Books by Frank, Jorge R.

Jenkins, Dennis R. and Jorge R. Frank. The Apollo 11 Moon Landing. North Branch, MN: Specialty Press, 2009. ISBN 978-1-58007-148-2.
This book, issued to commemorate the 40th anniversary of the Apollo 11 Moon landing, is a gorgeous collection of photographs, including a number of panoramas digitally assembled from photos taken during the mission which appear here for the first time. The images cover all aspects of the mission: the evolution of the Apollo project, crew training, stacking the launcher and spacecraft, voyage to the Moon, surface operations, and return to Earth. The photos have accurate and informative captions, and each chapter includes a concise but comprehensive description of its topic.

This is largely a picture book, and almost entirely focused upon the Apollo 11 mission, not the Apollo program as a whole. Unless you are an absolute space nut (guilty as charged), you will almost certainly see pictures here you've never seen before, including Neil Armstrong's brush with death when the Lunar Landing Research Vehicle went all pear shaped and he had to punch out (p. 35). Look at how the ejection seat motor vectored to buy him altitude for the chute to open!
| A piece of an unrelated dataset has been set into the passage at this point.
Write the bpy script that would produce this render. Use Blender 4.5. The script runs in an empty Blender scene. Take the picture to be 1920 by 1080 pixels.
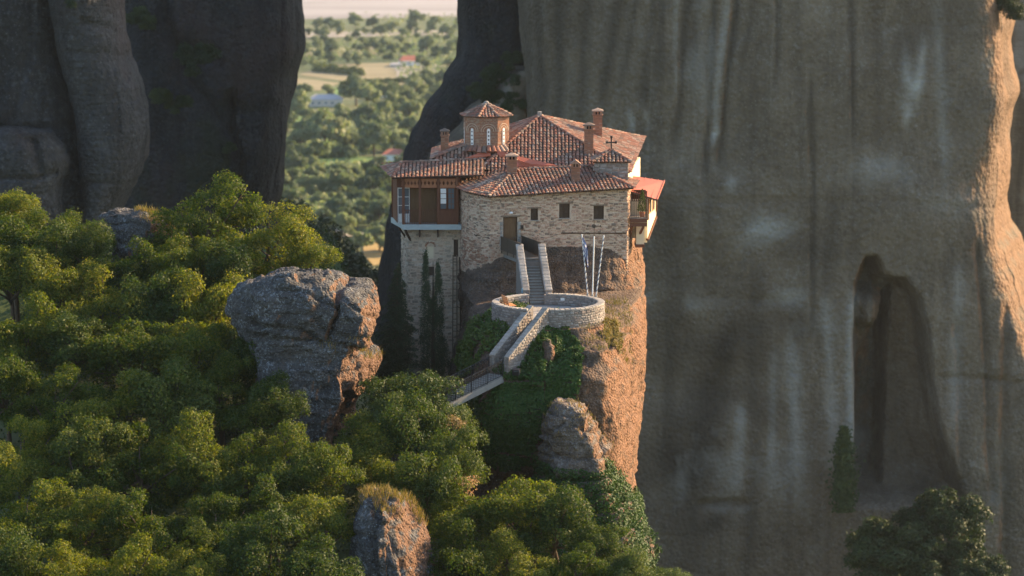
import bpy, math, random
import numpy as np
from mathutils import Matrix, Vector
random.seed(7); RNG = np.random.default_rng(7)
SC = bpy.context.scene; COL = SC.collection; R = math.radians

# ---------------------------------------------------------------- camera, sky, sun, exposure
PITCH = R(8.4); CAM = np.array([0.0, -220.0, 40.0]); F = 5333.333
cam_d = bpy.data.cameras.new('camera'); cam = bpy.data.objects.new('camera', cam_d); COL.objects.link(cam)
cam.location = CAM; cam.rotation_euler = (math.pi/2 - PITCH, 0, 0)
cam_d.lens = 100; cam_d.sensor_width = 36; cam_d.clip_start = 1; cam_d.clip_end = 20000
cam_d.dof.use_dof = True; cam_d.dof.focus_distance = 205; cam_d.dof.aperture_fstop = 0.38
SC.camera = cam
SUN_AZ, SUN_EL = R(60), R(24)          # clockwise from +Y (the view direction)
world = bpy.data.worlds.new('World'); SC.world = world; world.use_nodes = True
wn = world.node_tree; bg = wn.nodes['Background']
sky = wn.nodes.new('ShaderNodeTexSky'); sky.sky_type = 'NISHITA'; sky.sun_disc = False
sky.sun_elevation = SUN_EL; sky.sun_rotation = SUN_AZ; sky.air_density = 1.0; sky.dust_density = 1.5
wn.links.new(sky.outputs[0], bg.inputs[0]); bg.inputs[1].default_value = 0.125
sd = bpy.data.lights.new('sun', 'SUN'); sun = bpy.data.objects.new('sun', sd); COL.objects.link(sun)
sd.energy = 5.0; sd.angle = R(0.6); sd.color = (1.0, 0.69, 0.38)
sdir = Vector((math.sin(SUN_AZ)*math.cos(SUN_EL), math.cos(SUN_AZ)*math.cos(SUN_EL), math.sin(SUN_EL)))
sun.rotation_euler = sdir.to_track_quat('Z', 'Y').to_euler(); sun.location = (250, 190, 150)
SC.view_settings.view_transform = 'Standard'; SC.view_settings.look = 'None'
SC.view_settings.exposure = 1.38; SC.view_settings.gamma = 1; SC.view_settings.use_curve_mapping = False
SC.render.engine = 'CYCLES'; SC.cycles.use_denoising = True
SC.cycles.max_bounces = 6; SC.cycles.diffuse_bounces = 3; SC.cycles.transparent_max_bounces = 6
SC.cycles.volume_bounces = 0; SC.cycles.caustics_reflective = False; SC.cycles.caustics_refractive = False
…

Did you know that the iconic image of Buzz Aldrin on the Moon was retouched (or, as we'd say today, PhotoShopped)? No, I'm not talking about a Moon hoax, but just that Neil Armstrong, with his Hasselblad camera and no viewfinder, did what so many photographers do—he cut off Aldrin's head in the picture. NASA public affairs folks “reconstructed” the photo that Armstrong meant to take, but whilst airbrushing the top of the helmet, they forgot to include the OPS VHF antenna which extends from Aldrin's backpack in many other photos taken on the lunar surface.

This is a great book, and a worthy commemoration of the achievement of Apollo 11. It, of course, only scratches the surface of the history of the Apollo program, or even the details of Apollo 11 mission, but I don't know an another source which brings together so many images which evoke that singular exploit. The Introduction includes a list of sources for further reading which I was amazed (or maybe not) to discover that all of which I had read.